Huan Long (M’15) received the B.Eng. degree from Huazhong University of Science and Technology, Wuhan, China, in 2013, and the Ph.D. degree from the City University of Hong Kong, Hong Kong, in 2017. She is currently an Associate Professor with the School of Electrical Engineering, Southeast University, Nanjing, China. Her research fields include artificial intelligence applied in modeling, optimizing, monitoring the renewable energy system and power system.

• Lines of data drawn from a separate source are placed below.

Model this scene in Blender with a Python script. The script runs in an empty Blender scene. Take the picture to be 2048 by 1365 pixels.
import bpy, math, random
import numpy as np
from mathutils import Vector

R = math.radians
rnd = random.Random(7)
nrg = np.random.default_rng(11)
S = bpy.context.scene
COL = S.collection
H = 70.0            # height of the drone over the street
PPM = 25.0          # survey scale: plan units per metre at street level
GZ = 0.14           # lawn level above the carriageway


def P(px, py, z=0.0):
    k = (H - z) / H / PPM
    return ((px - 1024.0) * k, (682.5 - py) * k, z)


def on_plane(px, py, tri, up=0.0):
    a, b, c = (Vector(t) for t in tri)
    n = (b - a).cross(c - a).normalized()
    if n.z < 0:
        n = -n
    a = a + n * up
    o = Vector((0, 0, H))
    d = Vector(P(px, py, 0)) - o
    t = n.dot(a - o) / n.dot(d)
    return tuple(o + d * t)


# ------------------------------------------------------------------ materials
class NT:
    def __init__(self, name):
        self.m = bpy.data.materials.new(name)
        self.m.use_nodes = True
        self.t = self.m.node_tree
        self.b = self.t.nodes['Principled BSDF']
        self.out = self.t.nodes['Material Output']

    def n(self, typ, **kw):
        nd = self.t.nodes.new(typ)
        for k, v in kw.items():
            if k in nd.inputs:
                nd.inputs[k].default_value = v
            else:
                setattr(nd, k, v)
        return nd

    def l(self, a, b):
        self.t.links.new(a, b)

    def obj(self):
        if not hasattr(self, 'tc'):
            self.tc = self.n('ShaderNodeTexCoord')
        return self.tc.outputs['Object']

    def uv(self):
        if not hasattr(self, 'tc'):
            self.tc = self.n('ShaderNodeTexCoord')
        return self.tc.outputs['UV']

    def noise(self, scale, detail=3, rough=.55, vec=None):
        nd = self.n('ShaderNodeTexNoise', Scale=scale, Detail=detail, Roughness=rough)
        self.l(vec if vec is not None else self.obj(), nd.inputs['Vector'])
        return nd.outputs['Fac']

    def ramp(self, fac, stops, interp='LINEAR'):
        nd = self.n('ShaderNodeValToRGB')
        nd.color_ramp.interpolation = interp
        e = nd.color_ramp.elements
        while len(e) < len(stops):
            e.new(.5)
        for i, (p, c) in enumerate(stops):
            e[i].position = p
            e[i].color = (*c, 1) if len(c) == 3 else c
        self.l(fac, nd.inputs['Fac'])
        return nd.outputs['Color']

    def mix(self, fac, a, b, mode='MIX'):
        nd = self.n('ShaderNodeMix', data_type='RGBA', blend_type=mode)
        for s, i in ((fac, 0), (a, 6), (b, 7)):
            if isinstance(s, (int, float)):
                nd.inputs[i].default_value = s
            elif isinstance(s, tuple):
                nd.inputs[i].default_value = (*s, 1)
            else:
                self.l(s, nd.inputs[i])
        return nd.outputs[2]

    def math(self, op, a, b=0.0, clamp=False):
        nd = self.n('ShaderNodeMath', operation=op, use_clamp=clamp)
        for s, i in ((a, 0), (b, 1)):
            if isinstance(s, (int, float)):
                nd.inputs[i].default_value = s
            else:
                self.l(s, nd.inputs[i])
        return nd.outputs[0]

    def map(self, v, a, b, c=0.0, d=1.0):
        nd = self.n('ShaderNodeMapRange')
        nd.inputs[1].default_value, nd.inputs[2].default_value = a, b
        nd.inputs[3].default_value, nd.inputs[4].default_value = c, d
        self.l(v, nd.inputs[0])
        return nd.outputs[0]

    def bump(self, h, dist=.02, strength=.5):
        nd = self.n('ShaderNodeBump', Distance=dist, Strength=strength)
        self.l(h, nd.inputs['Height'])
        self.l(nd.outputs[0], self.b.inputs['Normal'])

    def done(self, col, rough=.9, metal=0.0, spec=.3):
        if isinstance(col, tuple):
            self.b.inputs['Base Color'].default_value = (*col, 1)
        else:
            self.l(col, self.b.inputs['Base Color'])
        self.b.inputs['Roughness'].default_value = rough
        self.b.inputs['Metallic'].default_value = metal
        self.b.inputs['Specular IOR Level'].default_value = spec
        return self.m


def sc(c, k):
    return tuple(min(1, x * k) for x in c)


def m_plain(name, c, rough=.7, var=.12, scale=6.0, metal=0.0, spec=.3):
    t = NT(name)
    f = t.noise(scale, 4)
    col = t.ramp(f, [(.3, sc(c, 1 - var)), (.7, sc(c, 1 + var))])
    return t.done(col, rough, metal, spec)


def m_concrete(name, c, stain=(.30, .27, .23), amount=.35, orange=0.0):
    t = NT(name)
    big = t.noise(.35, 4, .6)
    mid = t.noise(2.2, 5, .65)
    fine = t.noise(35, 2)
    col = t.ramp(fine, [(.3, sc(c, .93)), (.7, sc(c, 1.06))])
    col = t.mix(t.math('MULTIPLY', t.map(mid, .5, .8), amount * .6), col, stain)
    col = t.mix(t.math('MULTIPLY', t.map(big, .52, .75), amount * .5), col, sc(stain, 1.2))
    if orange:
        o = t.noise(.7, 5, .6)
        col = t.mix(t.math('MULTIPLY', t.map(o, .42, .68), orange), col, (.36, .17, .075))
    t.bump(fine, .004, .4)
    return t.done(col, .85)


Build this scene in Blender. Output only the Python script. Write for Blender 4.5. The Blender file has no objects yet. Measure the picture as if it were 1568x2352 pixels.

Qinran Hu (SM’21) received the B.S. degree from Chien-Shiung Wu College, Southeast University, Nanjing, China, in 2010, and the M.S. and Ph.D. degrees from the University of Tennessee, Knoxville, TN, USA, in 2013 and 2015, respectively, all in electrical engineering. He was a Postdoctoral Fellow with Harvard University, Cambridge, MA, USA, from 2015 to 2018. He joined the School of Electrical Engineering, Southeast University, in October 2018. His research interests include power system optimization, demand aggregation, and virtual power plant.
Hongbin Sun (Fellow, IEEE) received his double B.S. degrees from Tsinghua University in 1992, the Ph.D from Dept. of E.E., Tsinghua University in 1996. He is now ChangJiang Scholar Chair professor and the director of energy management and control research center, Tsinghua University. He also serves as the editor of the IEEE TSG, associate editor of IET RPG, and member of the Editorial Board of four international journals and several Chinese journals. His technical areas include electric power system operation and control with specific interests on the Energy Management System, Automatic Voltage Control, and Energy System Integration.